On Apr 10, 2008, at 10:58 PM, Madhu Menon wrote:
Abhijit Menon-Sen wrote:
Ten, at the YWCA on Parliament Street in Delhi, serves Mexican food
(Quesadillas, especially) that I enjoyed eating; but I have never
had an opportunity to sample authentic Mexican food.
I think that is indeed the crux of the problem. Most people don't
have a point of reference for "authentic" Mexican food (yours truly
included.) The only thing that they are familiar with is the Tex-Mex
stuff - dishes you can find at places like IndiJoe's, Ruby Tuesday,
TGIF, etc. When the impression so many people have of the cuisine is
that it's "meat in a tortilla with cheese and some stuff on the
side", it's an uphill task to elevate it to any kind of "fine
dining" concept. It's far less risky to sneak in a couple of dishes
as part of some fusion or coffee shop menu.

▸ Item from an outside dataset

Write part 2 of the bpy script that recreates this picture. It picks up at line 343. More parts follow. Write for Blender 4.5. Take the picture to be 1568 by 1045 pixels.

Most Americans have never had authentic Mexican food, in large part
because it is only widely eaten in relatively small portions of the
United States and what you get everywhere else being heavily
bastardized. For example, most styles of authentic Mexican food
rarely use cheese, whereas cheese practically defines it in many
locales in the US. Consequently, most people who think they dislike
Mexican food have never actually eaten it; the true style is generally
very appealing to a broad range of palates that find the overly greasy
fast food implementation distasteful.
Authentic Mexican food is actually really healthy, being comprised
primarily of lean meat, vegetables, a lot of legumes, and maybe some
unrefined grain products. Deep-fried cheesy things are nowhere in
sight.
There is a pretty broad range of characteristic styles across Latin
America, but I've only really found three styles that are done justice
in the US:
1.) "Tex-Mex", which is authentically rendered primarily in the
border country of Texas, from about San Antonio on west. Because it
has travelled far and reasonably well, it is the style most Americans
are familiar with. Still, it will taste a bit different and a lot
better in south Texas; the big restaurant chains do a pale and
somewhat greasy imitation of it.
2.) Desert Mexican, which is what you would find in the border towns
of Arizona such as Tucson. This is among the most authentic styles,
but I never see it elsewhere due in no small part to its dependency on
the local climate and ecology e.g. sun-desiccated meat and cactus.
The "shredded beef" often used in mass market Mexican food is often a
half-assed substitute for marinated sun-desiccated beef that has been
shredded and reconstituted with water -- you can see outdoor meat
cages hanging from poles in parts of Tucson. No one that has ever
eaten both would confuse one for the other, as the character and
flavor is very different.
3.) West Coastal Mexican, which uses a lot of seafood and tends toward
arid tropical ingredients. In the US, the main place you can get an
authentic version of this is San Diego. You can find bastardized
knock-offs that vaguely resemble the real thing in many parts of the
US now. San Diego benefits from cultural, ingredient, and cuisine
contiguity with the parts of Mexico famous for this type of cuisine.
Good indicators of authenticity are the use of limes (not lemons) and
cabbage (not lettuce).
I like Mexican food a lot, but generally avoid what most Americans
would call Mexican food. You can find really solid tex-mex and
coastal Mexican if you know where to look in many towns these days,
usually small restaurants run by Mexicans. You can get similar tasty
food in most of Central America, but in many parts of South America
they tend to European-ize their versions of many of these dishes.
I am very fond of desert Mexican, but the only place I ever find it is
southern Arizona. I occasionally make it from scratch myself,
particularly the slow desiccated meat (in an oven -- climate is
wrong), and have discovered that it is hugely popular with the
Vietnamese around here who never envisioned Mexican food as anything
like it, having a popular but much less developed concept of
desiccated meat in their own cuisine.